Il finto rigore dell'Agenzia Entrate: fiscale con noi, non con se stessa

Il caso dei funzionari che fanno i dirigenti senza aumenti

Il finto rigore dell'Agenzia Entrate: fiscale con noi, non con se stessa

Milano - L'Agenzia delle Entrate, si sa, è sinonimo di fiscalità. Non solo perché si occupa di riscuotere le tasse, ma anche per il rigore con cui ne esige il pagamento. Eppure, a guardare meglio, si scopre che non tutto, dalle parti di via Cristoforo Colombo, è così rigoroso. Questa almeno è la versione di centinaia di ex dirigenti incaricati, retrocessi a funzionari dopo una sentenza della Consulta e quindi assunti con le cosiddette Posizioni Organizzative temporanee (Pot, ndr) per supplire alla mancanza di dirigenti. Pot che sostengono di svolgere le mansioni dei dirigenti mancanti senza riceverne lo stipendio.

Nella primavera 2015 la Consulta dichiara illegittimi gli incarichi dirigenziali conferiti, sin dai primi anni Duemila, a diverse centinaia di funzionari di fascia alta selezionati all'interno dell'Agenzia. Il 25 marzo gli incaricati si vedono recapitare una lettera a firma di Rossella Orlandi con cui si comunica che «ringraziando per il lavoro svolto, l'incarico dirigenziale veniva meno» dall'indomani. Con la promessa in calce che l'Agenzia avrebbe «saputo superare anche questa situazione». Come? Con il Dl 78/15, che attribuisce ai funzionari di fascia alta selezionati - in molti casi gli ex dirigenti incaricati proprio le Pot. Soluzione del resto comprensibile, se si considera che il venir meno di oltre due terzi dei dirigenti rischiava di portare alla paralisi.

Peccato che, protestano ora le Pot, chi occupa queste posizioni svolgesse e svolga gran parte delle mansioni che assolveva prima, a volte con deleghe di firma superiori, ma senza percepire lo stipendio da dirigente. Se infatti un dirigente di seconda fascia a Milano percepisce fino a 83mila euro annuali, alle Pot vengono riconosciuti, oltre allo stipendio da funzionario, circa 26mila euro all'anno. Una differenza di circa 30mila euro. Va detto, per correttezza, che l'Agenzia non poteva fare altro, perché la retribuzione delle Pot è stabilita da una legge - con cui il governo può intestarsi la spending review.

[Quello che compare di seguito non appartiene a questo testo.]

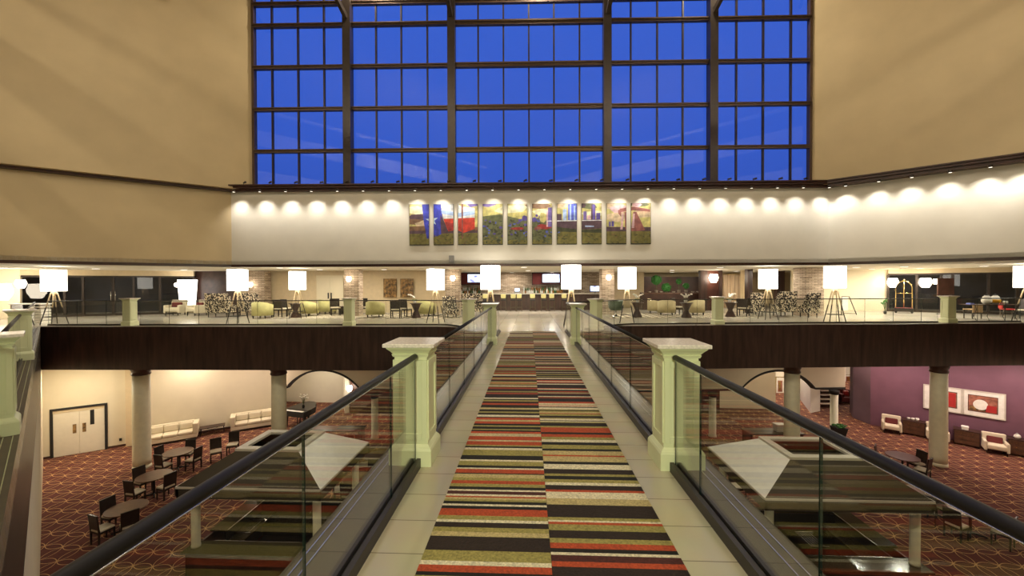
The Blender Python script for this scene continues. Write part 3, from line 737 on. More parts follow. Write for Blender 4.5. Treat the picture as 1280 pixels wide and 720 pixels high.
# ---- glass-topped hip canopies over two bars
def canopy_bar(side, lab):
    s = 1 if side == 'right' else -1
    if s < 0: ex = (-8.95, -5.22); rxx = (-7.93, -6.22)
    else: ex = (5.62, 9.48); rxx = (6.69, 8.48)
    ze, zt = -3.42, -2.79; y0, y1 = 9.73, 12.75; ry0, ry1 = 10.49, 11.85
    t = thing('bar_canopy', lab, 'canopy', ((ex[0] + ex[1]) / 2, (y0 + y1) / 2, ze)); O = t.location.copy()
    v = lambda x, y, z: (x - O.x, y - O.y, z - O.z)
    E = [v(ex[0], y0, ze), v(ex[1], y0, ze), v(ex[1], y1, ze), v(ex[0], y1, ze)]
    R = [v(rxx[0], ry0, zt), v(rxx[1], ry0, zt), v(rxx[1], ry1, zt), v(rxx[0], ry1, zt)]
    inner = 1 if s < 0 else 3                       # the slope towards the bridge is white
    names = {0: 'near', 1: 'right', 2: 'far', 3: 'left'}
    for k in range(4):
        j = (k + 1) % 4; dn = Vector((0, 0, -.05))
        mb = MB(); q = [Vector(E[k]), Vector(E[j]), Vector(R[j]), Vector(R[k])]
        mb.quad(q); mb.quad([p + dn for p in q[::-1]])
        for a in range(4): b = (a + 1) % 4; mb.quad([q[a], q[a] + dn, q[b] + dn, q[b]])
        o = obj('white_roof_slope' if k == inner else 'roof_slope', mb, 'canopy_white' if k == inner else 'roofwood', t)
        if k == inner: o['label'] = 'smooth white slope facing the bridge'
    fr = MB(); w = .17
    x0, x1, a0, a1 = rxx[0] - O.x, rxx[1] - O.x, ry0 - O.y, ry1 - O.y; z = zt - O.z
    fr.box(x0 - .03, x1 + .03, a0 - .03, a0 + w, z - .02, z + .05); fr.box(x0 - .03, x1 + .03, a1 - w, a1 + .03, z - .02, z + .05)
    fr.box(x0 - .03, x0 + w, a0 + w, a1 - w, z - .02, z + .05); fr.box(x1 - w, x1 + .03, a0 + w, a1 - w, z - .02, z + .05)
    obj('roof_opening_frame', fr, 'canopy_frame', t, bev=.006)
    fa = MB(); X0, X1, Y0, Y1 = ex[0] - O.x, ex[1] - O.x, y0 - O.y, y1 - O.y
    for (a, b, c, d) in ((X0, X1, Y0, Y0 + .06), (X0, X1, Y1 - .06, Y1), (X0, X0 + .06, Y0, Y1), (X1 - .06, X1, Y0, Y1)): fa.box(a, b, c, d, -.30, -.04)
    obj('eave_fascia', fa, 'roofwood', t)
    ln = MB()
    for (a, b, c, d) in ((X0 - .01, X1 + .01, Y0 - .025, Y0), (X0 - .025, X0, Y0, Y1), (X1, X1 + .025, Y0, Y1)): ln.box(a, b, c, d, -.045, .0)
    obj('eave_strip', ln, 'canopy_frame', t)
    zc = -5.15
    cxs = ((-8.72, 10.05), (-5.48, 10.05), (-8.6, 12.4), (-5.5, 12.4)) if s < 0 else ((9.35, 10.05), (5.9, 10.05), (9.2, 12.4), (5.9, 12.4))
    for x, y in cxs:
        obj('post', MB().lathe([(.105, zc - O.z), (.11, zc + .05 - O.z), (.10, zc + .07 - O.z), (.10, -.28)], (x - O.x, y - O.y), 16), 'column', t)
    # bar counter, a ring of granite on red-brown panels
    bx0, bx1 = (ex[0] + .02, ex[1] + .1) if s < 0 else (ex[0] - .1, ex[1] + .10)
    by0, by1 = 9.78, 12.5
    c = thing('bar_counter', 'square granite-topped bar counter under the %s brown canopy' % side, 'bar counter', ((bx0 + bx1) / 2, (by0 + by1) / 2, ZF)); P = c.location.copy()
    X0, X1, Y0, Y1 = bx0 - P.x, bx1 - P.x, by0 - P.y, by1 - P.y
    top = MB(); cw = .52
    top.box(X0, X1, Y0, Y0 + cw, 1.05, 1.10); top.box(X0, X1, Y1 - cw * .4, Y1, 1.05, 1.10)
    gap = X0 if s < 0 else X1
    if s < 0:
        top.box(X0, X0 + cw, Y0 + cw + .45, Y1 - cw * .4, 1.05, 1.10); top.box(X1 - cw, X1, Y0 + cw, Y1 - cw * .4, 1.05, 1.10)
    else:
        top.box(X1 - cw, X1, Y0 + cw + .45, Y1 - cw * .4, 1.05, 1.10); top.box(X0, X0 + cw, Y0 + cw, Y1 - cw * .4, 1.05, 1.10)
    obj('counter_top', top, 'granite', c, bev=.01)
    fp = MB(); e = .08
    fp.box(X0 + e, X1 - e, Y0 + e, Y0 + e + .05, 0, 1.05); fp.box(X0 + e, X1 - e, Y1 - e - .05, Y1 - e, 0, 1.05)
    fp.box(X0 + e, X0 + e + .05, Y0 + e, Y1 - e, 0, 1.05); fp.box(X1 - e - .05, X1 - e, Y0 + e, Y1 - e, 0, 1.05)
    obj('front_panel', fp, 'barwood', c)
    ip = MB(); ip.box(X0 + cw - .08, X1 - cw + .08, Y0 + cw - .06, Y0 + cw - .03, 0, 1.04); ip.box(X0 + cw - .08, X1 - cw + .08, Y1 - .25, Y1 - .22, 0, 1.04)
    ip.box(X0 + cw - .08, X0 + cw - .05, Y0 + cw + .45, Y1 - .2, 0, 1.04); ip.box(X1 - cw + .05, X1 - cw + .08, Y0 + cw + .0, Y1 - .2, 0, 1.04)
    obj('inner_panel', ip, 'black', c)
    sh = MB(); sh.box(X0 + cw, X0 + cw + .45, Y0 + cw + .5, Y1 - .3, .78, .82) if s < 0 else sh.box(X1 - cw - .45, X1 - cw, Y0 + cw + .5, Y1 - .3, .78, .82)
    sh.box(X0 + cw, X1 - cw, Y1 - .7, Y1 - .3, .6, .64)
    obj('work_shelf', sh, 'chrome' if 0 else 'granite', c)
    ln = MB(); r = .012
    yy = Y0 + cw; yb = Y1 - cw * .4
    a, b = X0 + cw, X1 - cw
    ln.box(a, b, yy - r, yy + r, 1.09, 1.11); ln.box(a, b, yb - r, yb + r, 1.09, 1.11)
    ln.box(a - r, a + r, yy + (.45 if s < 0 else 0), yb, 1.09, 1.11); ln.box(b - r, b + r, yy + (.45 if s > 0 else 0), yb, 1.09, 1.11)
    obj('steel_edging', ln, 'chrome', c)
    sk = MB(); sx = a + .5 if s < 0 else b - .95
    for k in range(6): sk.box(sx - .5 + .07 * k, sx - .49 + .07 * k, yy + .75, yy + 1.35, .83, .85)
    sk.box(sx - .53, sx - .05, yy + .72, yy + .74, .82, .87); sk.box(sx - .53, sx - .05, yy + 1.36, yy + 1.38, .82, .87)
    obj('drain_grille', sk, 'chrome', c)
    fl = MB(); fl.box(a, b, yy, Y1 - .25, .002, .012); obj('floor_mat', fl, 'black', c)
    # tap
    fx = P.x + (.35 if s < 0 else -.8)
    ta = obj('bar_tap', MB().rod((0, 0, 0), (0, 0, .28), .014).tube([(0, 0, .28), (0, -.03, .36), (0, -.12, .37), (0, -.16, .31)], .012).cb((0, 0, .01), (.06, .06, .02)), 'chrome', None, loc=(fx, P.y + Y1 - .5, ZF + .64))
    tag(ta, 'steel swan-neck tap on the back shelf of the %s bar' % side, 'tap')
    # pale skirting corner boards at the outer near corner
    xx = P.x + (X0 + .05 if s < 0 else X1 - .05)
canopy_bar('left', 'brown hipped canopy with white inner slope over the bar left of the bridge')
canopy_bar('right', 'brown hipped canopy with white inner slope over the bar right of the bridge')

# ---- dining chair, dark wood with cream seat (front towards -Y, back at +Y)
def make_chair():
    t = thing('dining_chair', 'x', 'chair')
    obj('seat', MB().taper(.42, .48, (.21, .20), (.205, .195)), 'seat_white', t, bev=.015)
    obj('seat_frame', MB().box(-.21, .21, -.20, .20, .36, .42), 'black_wood', t)
    for x in (-.19, .19):
        obj('leg', MB().taper(0, .38, .015, .021, x, -.18), 'black_wood', t)
        obj('leg', MB().taper(0, .38, .017, .022, x, .19), 'black_wood', t)
    bk = MB(); R = Matrix.Rotation(-.10, 4, 'X')
    M2 = Matrix.Translation((0, .185, .40)) @ R
    bk.box(-.215, .215, -.018, .018, .10, .55, M2); bk.box(-.215, -.175, -.022, .022, -.04, .12, M2); bk.box(.175, .215, -.022, .022, -.04, .12, M2)
    bk.box(-.215, .215, -.024, .024, .52, .57, M2)
    obj('backrest', bk, 'black_wood', t, bev=.008)
    return t
CH = Kind(make_chair())
def make_table(r=.54):
    t = thing('round_table', 'x', 'table')
    obj('tabletop', MB().lathe([(r - .02, .715), (r, .722), (r, .745), (r - .01, .752)], seg=40), 'tabletop', t)
    obj('pedestal', MB().lathe([(.05, .05), (.04, .12), (.035, .6), (.07, .70), (.12, .715)], seg=14), 'black', t)
    b = MB()
    for k in range(4):
        a = k * PI / 2 + .78; b.rod((0, 0, .07), (math.cos(a) * .36, math.sin(a) * .36, .03), .03, .02)
    obj('base', b, 'black', t)
    return t
TB = Kind(make_table())
tg = 'round dining tables of the lower hall'; cg = 'dining chairs of the lower hall'
def group_at(px, py, label, chairs, r=1.0):
    p = G(px, py, ZF + .75); c = Vector((p.x, p.y, ZF))
    TB(c, 0, label, tg, (r, r, 1))
    for ang, dist, lb in chairs:
        a = math.radians(ang); q = c + Vector((math.cos(a), math.sin(a), 0)) * dist
        CH(q, a - PI / 2, lb, cg)         # chair faces the table, its back outwards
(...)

Tuttavia, secondo l'avvocato Sergio Galleano, legale di diverse Pot, «si tratta di un demansionamento di fatto ma non di diritto, persone che lavorano regolarmente ma la cui retribuzione è sicuramente inadeguata». Interpellata in merito, l'Agenzia spiega al Giornale che «non si può parlare di stesse attività» perché le Pot «prima erano dirigenti incaricati e ora sono delegati». Ma ammette anche che «può essere capitato» che «qualcuno sia rimasto nella stessa attività e quindi magari si è ritrovato a fare le stesse cose».

Funzionari delegati, insomma, che lavorano come tali ma sono pagati molto meno.

Intanto il 31 dicembre, quando le Pot scadranno, si avvicina, con i nuovi concorsi paralizzati da una miriade di ricorsi e il rischio di bloccare tutta l'Agenzia se gli atti firmati dalle Pot dovessero essere dichiarati nulli ex tunc. In ballo c'è la voluntary disclosure e la lotta all'evasione con l'obiettivo dei 15 miliardi da recuperare. Da più parti si chiede a gran voce una sanatoria. Al momento, però, il governo resta immobile.